Russia slams EU over rights

Russia slams EU over rights

MOSCOW / WASHINGTON
Russia slams EU over rights

Russian President Vladimir Putin (R) speaks to German Chancellor Angela Merkel after a signing ceremony during a Russian-German business forum at the Kremlin Palace in this November photo. Russia’s new report has accused Germany of not giving more television airtime to the opposition. AP photo

Russia, which has often been criticized over human rights by the EU, hit back with its own report on the rights situation in the EU, saying it was plagued by racism, police abuse and neo-Nazism.

“Although the EU and its members traditionally declare their commitment to the protection and promotion of human rights both on the national and international levels, the situation in this sphere in the EU is still far from perfect,” opened the 66-page report.

The report says Moscow’s goal is to “draw the attention of both EU member states and EU supranational bodies to serious problems at their home.”

“Russia is ready for a dialogue of equals with the EU on human rights and democratic development,” it added, according to Agence France-Presse. The document, published on the Foreign Ministry’s website, gives an overview of the rights situation in each of the EU’s 27 member countries, listing as among the most pressing problems “a steady growth of xenophobia, racism, violent nationalism and neo-Nazism, violation of rights of minorities, prisoners, refugees, migrants, and persons with mental illnesses.”
“All this is in an obvious contradiction with the EU claims of being the model and often the ‘supreme arbiter’ as far as human rights and democratic freedoms are concerned,” it said.

‘Ireland: satisfactory’

In the report, Germany is accused of human rights shortcomings including giving more television airtime to the ruling party than to the opposition. France is accused of violating the rights of the Roma, police abuse against immigrants and maintaining dirty and overcrowded prisons.

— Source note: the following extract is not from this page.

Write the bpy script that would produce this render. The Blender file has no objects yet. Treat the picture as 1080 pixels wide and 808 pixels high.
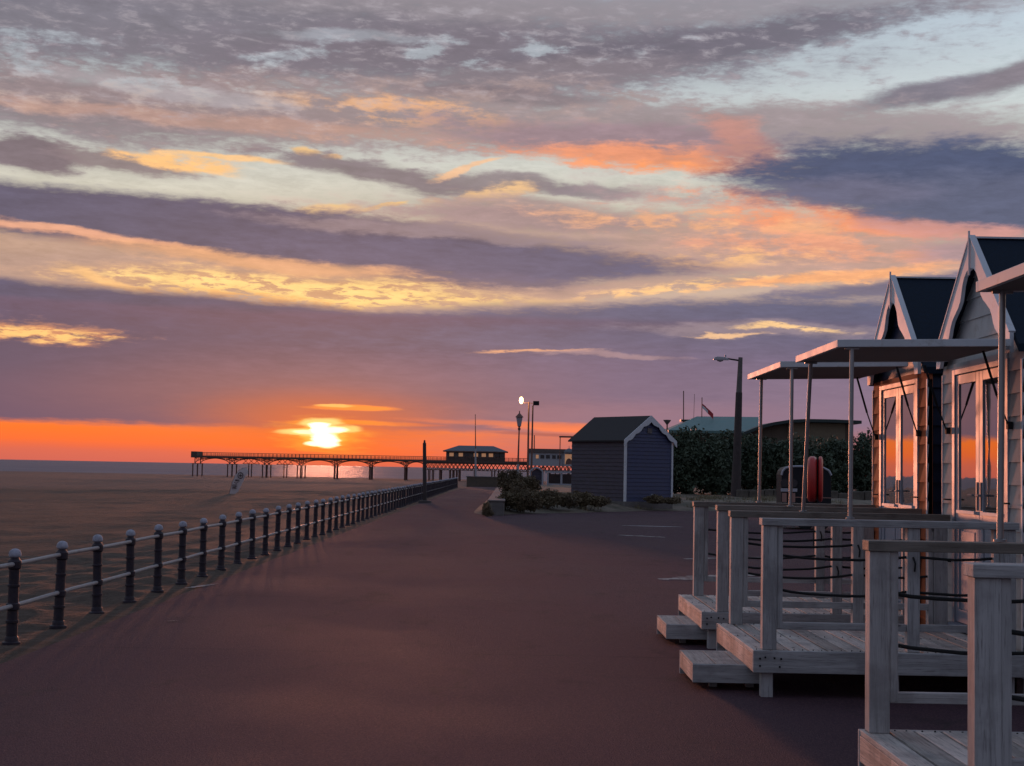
import bpy, math, random
from mathutils import Vector, Matrix, noise
R = math.radians
random.seed(7)
S = bpy.context.scene
COL = S.collection

# ---------------------------------------------------------------- camera
F_PX, EYE, PITCH, ROLL = 1500.0, 1.70, math.atan(90.5 / 1500.0), 0.019
cam_d = bpy.data.cameras.new('camera')
cam_d.sensor_width = 36.0
cam_d.lens = F_PX / 1080.0 * 36.0
cam_d.clip_start = 0.05
cam_d.clip_end = 40000.0
cam = bpy.data.objects.new('camera', cam_d)
COL.objects.link(cam)
cam.location = (0, 0, EYE)
cam.matrix_world = (Matrix.Translation((0, 0, EYE)) @ Matrix.Rotation(PITCH, 4, 'X')
                    @ Matrix.Rotation(math.pi / 2, 4, 'X') @ Matrix.Rotation(ROLL, 4, 'Z'))
S.camera = cam


def ray(px, py):
    u, v = px - 540.0, 404.0 - py
    cr, sr = math.cos(ROLL), math.sin(ROLL)
    u, v = u * cr - v * sr, u * sr + v * cr
    c, s = math.cos(PITCH), math.sin(PITCH)
    return Vector((u, F_PX * c - v * s, F_PX * s + v * c))


def at(px, py, Y):
    d = ray(px, py)
    t = Y / d.y
    return Vector((d.x * t, Y, EYE + d.z * t))


def ground(px, py, z=0.0):
    d = ray(px, py)
    t = (z - EYE) / d.z
    return Vector((d.x * t, d.y * t, z))


def srgb(r, g, b):
    f = lambda c: (c / 255 / 12.92) if c / 255 <= 0.04045 else ((c / 255 + 0.055) / 1.055) ** 2.4
    return (f(r), f(g), f(b), 1.0)


# ---------------------------------------------------------------- view
S.view_settings.view_transform = 'Standard'
S.view_settings.look = 'None'
S.view_settings.gamma = 1.0
S.view_settings.use_curve_mapping = False
S.view_settings.exposure = 0.0
S.cycles.use_denoising = True
S.cycles.max_bounces = 6
S.cycles.diffuse_bounces = 3
S.cycles.transparent_max_bounces = 12

# ---------------------------------------------------------------- sun
SUN_AZ, SUN_EL = R(-7.4), R(1.15)      # azimuth from +Y towards +X
sd = Vector((math.sin(SUN_AZ) * math.cos(SUN_EL), math.cos(SUN_AZ) * math.cos(SUN_EL), math.sin(SUN_EL)))
sun_d = bpy.data.lights.new('sun', 'SUN')
sun_d.energy = 2.0
sun_d.angle = R(3.0)          # the disc is spread by thin cloud
sun_d.color = (1.0, 0.34, 0.19)
sun = bpy.data.objects.new('sun', sun_d)
COL.objects.link(sun)
sun.rotation_euler = sd.to_track_quat('Z', 'Y').to_euler()

# ---------------------------------------------------------------- sky
world = bpy.data.worlds.new('World')
S.world = world
world.use_nodes = True
NT = world.node_tree
NT.nodes.clear()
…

Britain, among other alleged abuses, is accused of an increase in discrimination and racism, including in public officials’ remarks, and a campaign of “persecution” against homophobes. But the report singles out other countries for praise, including Ireland, where “in general, the human rights situation... can be described as satisfactory,” it says.

The EU voiced concern over new laws sharply criticized by local activists that expanded the definition of high treason and forced groups that receive international funding to register as “foreign agents,” a move seen as a throwback to Soviet times.

Magnitsky Act hits US ties

Russian President Vladimir Putin has also been criticized over a crackdown on protesters opposed to his return to the Kremlin for a third term in May, including the high-profile case of Pussy Riot. On another front, Russia has accused the U.S. of trying to start a new Cold War after Congress approved a controversial law, the so-called Magnitsky Act, which bans Russians linked to human rights abuses from entering America. Voting 92-4, the U.S. Senate approved establishing permanent normal trade relations with Russia, ending Cold War-era restrictions, but also requiring sanctions against anyone connected to Russian lawyer Sergei Magnitsky’s death.

The new legislation, which still needs to be signed by President Barack Obama, would compel the government to freeze the assets of and deny entry to anyone tied to the 2009 death in prison of the Russian anti-corruption lawyer Sergei Magnitsky.

Magnitsky was working for a Western firm who died in pre-trial jail at 37 in Moscow in 2009. Russia immediately called the action “a theater of the absurd” and vowed to retaliate.